Başyazar parayı bulmuş!..

Dezenformasyon, kirli bilgi deyince Taraf gazetesinin başyazarı Ahmet Altan’ı unutmamak lazım.
Uzun süredir yazmayan Altan meğer “para seferinde” imiş. Uzun maceralardan sonra bulmuş da... Bir işadamı istediklerinden fazlasını vermiş, rahat etmişler. Ama yetmemiş, dünyaya açılmaya karar vermişler.. Altan’ın kaleminden okuyalım:
- Dünyanın “demokrat” gazetelere fon açan basın kuruluşlarıyla temasa geçtik, bir kısmıyla anlaşmaya vardık… Dünyalı bir gazete olmanın güveniyle, Türkiye’nin iğneli fıçısında çalkalanmadan devam edecek noktaya nihayet vardık.
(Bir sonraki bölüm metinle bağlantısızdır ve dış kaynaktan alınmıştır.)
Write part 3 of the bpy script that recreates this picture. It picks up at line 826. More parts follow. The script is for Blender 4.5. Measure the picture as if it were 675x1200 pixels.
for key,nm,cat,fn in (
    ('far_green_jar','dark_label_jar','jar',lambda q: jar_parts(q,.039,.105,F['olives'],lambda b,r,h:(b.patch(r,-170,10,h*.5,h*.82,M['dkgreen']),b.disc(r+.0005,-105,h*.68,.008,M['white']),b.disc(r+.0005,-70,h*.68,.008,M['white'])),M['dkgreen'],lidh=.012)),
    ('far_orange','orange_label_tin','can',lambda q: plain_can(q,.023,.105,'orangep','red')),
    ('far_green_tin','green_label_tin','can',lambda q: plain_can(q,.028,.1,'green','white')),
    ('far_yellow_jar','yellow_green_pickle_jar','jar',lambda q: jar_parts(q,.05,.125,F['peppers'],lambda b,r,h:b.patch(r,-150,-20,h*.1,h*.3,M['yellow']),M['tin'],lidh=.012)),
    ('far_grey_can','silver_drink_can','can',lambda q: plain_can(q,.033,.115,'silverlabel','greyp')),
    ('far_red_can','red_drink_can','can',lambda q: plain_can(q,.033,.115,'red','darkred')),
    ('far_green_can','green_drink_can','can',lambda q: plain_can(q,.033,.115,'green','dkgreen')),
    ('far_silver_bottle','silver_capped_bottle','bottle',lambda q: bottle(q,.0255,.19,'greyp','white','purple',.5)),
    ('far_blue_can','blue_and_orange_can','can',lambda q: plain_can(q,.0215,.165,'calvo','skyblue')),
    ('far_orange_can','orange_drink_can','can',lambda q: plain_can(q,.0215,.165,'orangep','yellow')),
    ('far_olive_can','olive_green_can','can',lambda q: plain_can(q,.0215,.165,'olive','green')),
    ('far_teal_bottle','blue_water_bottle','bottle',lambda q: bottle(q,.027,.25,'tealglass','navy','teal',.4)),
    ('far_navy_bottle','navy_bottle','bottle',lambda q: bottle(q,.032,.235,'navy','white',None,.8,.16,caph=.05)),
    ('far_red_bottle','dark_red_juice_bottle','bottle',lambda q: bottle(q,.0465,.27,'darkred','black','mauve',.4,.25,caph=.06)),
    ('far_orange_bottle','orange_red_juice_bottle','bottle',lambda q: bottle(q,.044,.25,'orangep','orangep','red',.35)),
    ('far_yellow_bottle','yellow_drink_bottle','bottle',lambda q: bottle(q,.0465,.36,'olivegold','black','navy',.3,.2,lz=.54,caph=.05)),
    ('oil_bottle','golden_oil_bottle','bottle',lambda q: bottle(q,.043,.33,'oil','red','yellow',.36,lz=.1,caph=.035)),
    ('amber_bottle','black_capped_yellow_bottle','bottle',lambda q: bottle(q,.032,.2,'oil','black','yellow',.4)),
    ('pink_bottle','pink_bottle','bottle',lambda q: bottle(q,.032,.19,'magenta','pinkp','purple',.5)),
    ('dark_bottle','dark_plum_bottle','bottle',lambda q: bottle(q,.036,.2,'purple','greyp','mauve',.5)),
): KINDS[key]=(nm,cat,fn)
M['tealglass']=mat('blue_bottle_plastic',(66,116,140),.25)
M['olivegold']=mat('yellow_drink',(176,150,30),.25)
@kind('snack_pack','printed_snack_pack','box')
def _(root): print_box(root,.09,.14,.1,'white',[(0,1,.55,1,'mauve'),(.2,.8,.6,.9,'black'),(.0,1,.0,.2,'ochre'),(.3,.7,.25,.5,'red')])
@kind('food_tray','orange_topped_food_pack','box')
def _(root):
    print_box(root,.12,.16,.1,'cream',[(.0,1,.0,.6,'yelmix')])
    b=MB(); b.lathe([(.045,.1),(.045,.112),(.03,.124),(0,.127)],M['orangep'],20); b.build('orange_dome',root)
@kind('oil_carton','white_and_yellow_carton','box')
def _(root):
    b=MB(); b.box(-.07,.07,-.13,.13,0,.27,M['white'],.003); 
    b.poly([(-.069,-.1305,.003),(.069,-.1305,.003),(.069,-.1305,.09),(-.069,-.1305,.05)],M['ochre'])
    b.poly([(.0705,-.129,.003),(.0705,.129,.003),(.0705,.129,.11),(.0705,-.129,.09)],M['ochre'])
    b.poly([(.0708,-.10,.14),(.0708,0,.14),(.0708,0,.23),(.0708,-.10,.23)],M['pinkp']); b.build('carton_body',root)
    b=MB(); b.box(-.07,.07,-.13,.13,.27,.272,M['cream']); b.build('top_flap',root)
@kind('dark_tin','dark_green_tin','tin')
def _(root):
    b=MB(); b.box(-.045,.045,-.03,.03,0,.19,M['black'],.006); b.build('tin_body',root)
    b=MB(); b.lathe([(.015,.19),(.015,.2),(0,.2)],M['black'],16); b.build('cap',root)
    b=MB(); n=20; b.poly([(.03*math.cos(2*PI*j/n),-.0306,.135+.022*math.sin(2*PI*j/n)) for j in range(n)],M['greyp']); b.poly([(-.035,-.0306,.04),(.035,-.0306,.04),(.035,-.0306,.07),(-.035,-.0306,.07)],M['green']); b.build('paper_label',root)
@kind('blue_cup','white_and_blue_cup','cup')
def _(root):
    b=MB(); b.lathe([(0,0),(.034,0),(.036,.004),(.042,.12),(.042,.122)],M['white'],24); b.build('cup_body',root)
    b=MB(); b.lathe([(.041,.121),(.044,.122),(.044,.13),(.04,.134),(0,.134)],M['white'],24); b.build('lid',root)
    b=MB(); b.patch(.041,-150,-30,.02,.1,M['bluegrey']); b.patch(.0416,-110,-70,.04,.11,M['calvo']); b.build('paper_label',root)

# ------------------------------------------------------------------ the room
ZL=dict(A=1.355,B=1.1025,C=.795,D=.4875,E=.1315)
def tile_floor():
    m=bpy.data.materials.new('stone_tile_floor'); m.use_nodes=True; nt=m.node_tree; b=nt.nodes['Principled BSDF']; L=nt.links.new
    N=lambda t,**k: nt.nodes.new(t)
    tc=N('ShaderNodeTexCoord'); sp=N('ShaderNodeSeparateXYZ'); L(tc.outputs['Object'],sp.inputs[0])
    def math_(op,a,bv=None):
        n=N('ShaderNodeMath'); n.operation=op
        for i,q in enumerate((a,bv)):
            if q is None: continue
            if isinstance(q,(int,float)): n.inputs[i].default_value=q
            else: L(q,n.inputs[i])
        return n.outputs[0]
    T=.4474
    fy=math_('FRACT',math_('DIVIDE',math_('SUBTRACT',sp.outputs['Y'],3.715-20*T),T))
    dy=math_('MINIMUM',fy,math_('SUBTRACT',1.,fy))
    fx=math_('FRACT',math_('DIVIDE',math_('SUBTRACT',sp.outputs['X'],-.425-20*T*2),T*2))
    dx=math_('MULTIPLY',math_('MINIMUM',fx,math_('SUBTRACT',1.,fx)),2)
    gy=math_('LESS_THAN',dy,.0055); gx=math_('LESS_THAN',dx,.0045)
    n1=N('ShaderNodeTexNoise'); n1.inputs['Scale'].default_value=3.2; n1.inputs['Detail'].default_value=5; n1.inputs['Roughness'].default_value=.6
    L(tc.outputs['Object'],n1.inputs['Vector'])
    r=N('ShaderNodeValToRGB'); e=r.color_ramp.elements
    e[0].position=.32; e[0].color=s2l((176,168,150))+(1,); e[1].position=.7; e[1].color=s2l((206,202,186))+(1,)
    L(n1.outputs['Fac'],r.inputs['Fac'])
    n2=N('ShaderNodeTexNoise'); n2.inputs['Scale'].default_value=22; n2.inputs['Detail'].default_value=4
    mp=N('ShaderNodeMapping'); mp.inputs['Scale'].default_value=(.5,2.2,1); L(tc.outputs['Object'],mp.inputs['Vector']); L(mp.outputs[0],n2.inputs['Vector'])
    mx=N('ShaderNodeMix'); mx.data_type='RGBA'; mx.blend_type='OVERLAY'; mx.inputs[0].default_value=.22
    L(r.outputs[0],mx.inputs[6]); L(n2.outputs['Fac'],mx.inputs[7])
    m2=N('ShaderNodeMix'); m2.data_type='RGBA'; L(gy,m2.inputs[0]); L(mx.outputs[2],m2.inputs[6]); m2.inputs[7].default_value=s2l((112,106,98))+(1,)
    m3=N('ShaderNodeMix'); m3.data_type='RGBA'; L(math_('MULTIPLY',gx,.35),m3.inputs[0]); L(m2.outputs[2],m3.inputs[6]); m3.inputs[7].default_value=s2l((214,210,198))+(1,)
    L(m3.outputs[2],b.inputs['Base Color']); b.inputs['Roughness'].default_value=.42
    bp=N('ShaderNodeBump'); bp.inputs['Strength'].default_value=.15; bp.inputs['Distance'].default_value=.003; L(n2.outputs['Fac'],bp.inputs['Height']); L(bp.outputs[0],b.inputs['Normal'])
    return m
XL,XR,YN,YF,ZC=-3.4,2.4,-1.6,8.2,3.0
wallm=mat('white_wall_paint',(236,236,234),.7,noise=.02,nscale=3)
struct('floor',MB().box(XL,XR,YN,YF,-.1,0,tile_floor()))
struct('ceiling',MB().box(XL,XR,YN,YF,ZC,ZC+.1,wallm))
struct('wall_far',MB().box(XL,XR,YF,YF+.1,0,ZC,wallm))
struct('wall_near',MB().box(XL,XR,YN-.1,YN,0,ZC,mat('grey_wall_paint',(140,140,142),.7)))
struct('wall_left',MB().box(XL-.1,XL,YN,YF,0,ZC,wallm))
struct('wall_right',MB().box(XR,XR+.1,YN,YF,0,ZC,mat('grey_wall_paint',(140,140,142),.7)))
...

Artık sağlam ve rahatız…
Tebrikler!.. Demek dünyanın Ahmet Altan’ın kendi deyimiyle tırnak içinde demokrat gazetelerine fon açan basın kuruluşları varmış!.. İnsanın, “hay Allah, daha önce niçin düşünmediniz de uzun maceralara atıldınız” diyeceği geliyor. Herhalde isimlerini de açıklayacaktır; dünya kriz içinde kavrulurken böylesine iyiliksever “basın kuruluşlarından” faydalanmak isteyen başka “demokrat” gazetelere yol göstermiş olur…
İşte bu Ahmet Altan, “nasıl rahata erdiklerini” anlattığı yazısında bir taraftan da “misyonunu” belirtmeyi ihmal etmemiş:
- Özellikle darbe ve ordu yanlısı gazetelerin “Ergenekon” konusundaki o aşağılık yayınlarını görmek, “darbecilerin, darbe kışkırtıcılarının yakalanmasını” fütursuzca “siyasi iktidarın muhaliflerini susturmak” olarak nitelemelerindeki yüzsüzlüklerine tanık olmak direncimi ve kararlılığımı artırdı…
Bakın, kalp kalbe nasıl karşı!.. Ben de bu yazıya iktidar yanaşmalarının vicdansızlıklarından, seviyesizliklerinden, köşelerini nasıl satılığa çıkardıklarından söz ederek başlamıştım!.. Burada sorulması gereken soru şu:
- Bu “gazete” yayına başladığı günden bugüne kaç haberi yalan, kaç haberi çarpıtma ve karalama çıktı?..
Şu hale bakın, daha sırada Ali Bayramoğlu, Önder/Emre, Şamil Tayyar, Emre Aköz, Fehmi Koru, Tamer Korkmaz denen kalemşorların yakası açılmadık incileri vardı ama yine yerim bitti.. Ama dert etmiyorum, hak ettiklerini nasıl olsa fazlasıyla alacaklar…
- Çünkü bu güruhun incileri tükenmez!..

Dün kendi yaptıklarından bugün şikayet eden başyazar!..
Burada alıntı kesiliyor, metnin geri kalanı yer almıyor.